In that respect I get it. I wouldn’t even expect Wish it many other spells to be in a CRPG or if it was, it would be way more limited (as they would obviously only program so many actions you could even make). The rules always break down in a CRPG when the PnP game has next to no limits with imagination. A computer game has to be thought about in advance, with limited ability to flex on things that might make sense in the moment that can be ruled on the fly. Not to mention different interpretations of vaguer/not well written rules.
I’ve heard that high level D&D sucks ever since I got into D&D back in 2e, so I don’t know if 5e truly sucks, or it’s just continued player sentiment toward something that’s always been, IMO, misunderstood.
Personally, I fucking love epic level shit. Starting at 20 and using the epic level book to go further is awesome. The problem I see, though, is DMs quite often don’t think epic enough. They think too small scale and it sucks for everyone because
There’s a lot to keep track of on a single character. So many spells and abilities at that point, and if you’ve never really played a lot of high level stuff, you can get choice paralysis or just not know how some of your stuff really works.
Strength. What’s a challenge? Quite often when I see what others are using in their high level campaigns, they are just poorly balanced large scale battles or a single big monster and not really thought out. If your party has close to God like powers, they should be fighting actual gods.
I remember things like… Different ammo types in Fallout not actually working correctly. Armor Piercing rounds actually do less damage because the calculation is fucked up in the code. Or the biggest fuck up: The slides playing incorrectly if you manage to solve the Gecko/Vault City issue flawlessly. It still plays the ending cards as if you sided with Vault City, instead of getting them to work together peacefully by replacing the president of VC.
Many infinity engine RPGs have game breaking scripting bugs that needed patching or still haven’t been fixed even through user mods.
Anarchy Online straight up couldn’t be installed because the physical media was screwed up. Bought it day 1; didn’t play it until a full year after release when they finally put a fixed installer up for download.
World of Warcraft: Burning Crusade had an issue much like AO’s, with physical media being printed incorrectly and not working.

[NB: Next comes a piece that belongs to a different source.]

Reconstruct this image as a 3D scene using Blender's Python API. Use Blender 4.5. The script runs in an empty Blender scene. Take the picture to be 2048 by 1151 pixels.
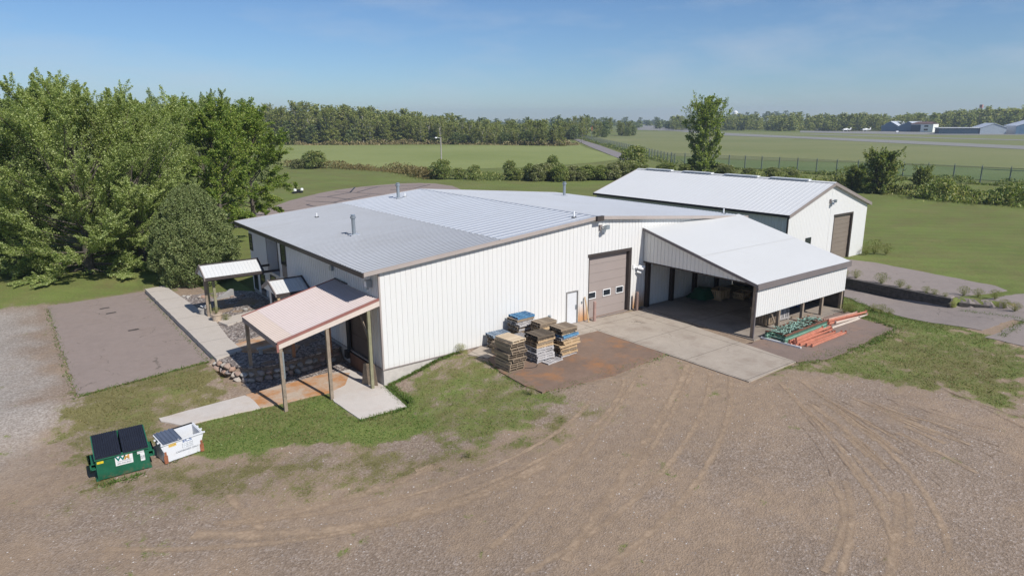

Just go and find playthroughs of some of these old classics. They just work around the issues. That’s what you had to do. In some cases, like soloing BG1 and 2, these issues were the only reason challenges were possible. lol
Ah yeah, I guess that is true. I think Nintendo really clamped down on quality assurance due to the fact they rose up from the ashes of the Atari era and the global video game crash of the 80’s, that was directly attributed to a lack of quality assurance in the industry.
PC games, though… Oh boy. They were doing way more cool stuff, taking the tech to its limit, but they also tended to be smaller teams from garage companies, so had less resources for QA. Though it still was pretty rare to get a brand new game that straight up didn’t work. I think the only time that had ever happened to me was with Anarchy Online. I bought it retail the day of launch; that shit didn’t even install correctly. I couldn’t play it for a whole year, at which point they patched it and also put up a digital download cuz the physical media was botched.
I still haven’t played 5e on paper. Just BG3. I am a 3.5/Pathfinder lover. I know those rules and lore way more since I’ve played it for years. Feels weird to stop now.
I had a laugh when everyone had !'s and I go talk to them and they are all commenting on the death of Shadowhart, but every single time, you can see Shadowhart just vibing in the background because I prevented Lae’zel from killing her.
I think it’s kind of just an archaic holdover. They have a deadline for publishing the game physically, and while it usually extends to digitally as well, you can update the digital thing. If you get the game directly on Steam or something, you probably won’t even notice the day 1 patch being installed on top of the game, since in many cases it is integrated with the main download and not separate patches you get sequentially.
All day 1 patches truly mean is that they continue working on the game even after the deadline to begin printing the physical copies in time for release.
The differences in playing at launch vs after patch 1 are insane. My first time through the game, I kept thinking things were a little off and just thought it was simply weird writing that assumed too narrow of a range of player actions. Turns out half of the shit I was doing was accounted for, but the scripts or cutscenes weren’t triggering properly.
I had gotten through the entire game pretty early because of my obsessive way of gaming, and tried to bring up all the broken shit a bunch of times and was downvoted and dismissed as contrarian.
I don’t really want to hear my character talk in an RPG where I am making the character and supposedly have my own background, look and sound in mind and am the one selecting what that character says. Unless if they have tons of different voices, like old Bioware RPGs did, I would prefer to just read it myself and give whatever voice I want. It immerses me in the game much more, where I feel like the character I am playing because I am given opportunity to say the dialogue choices my self.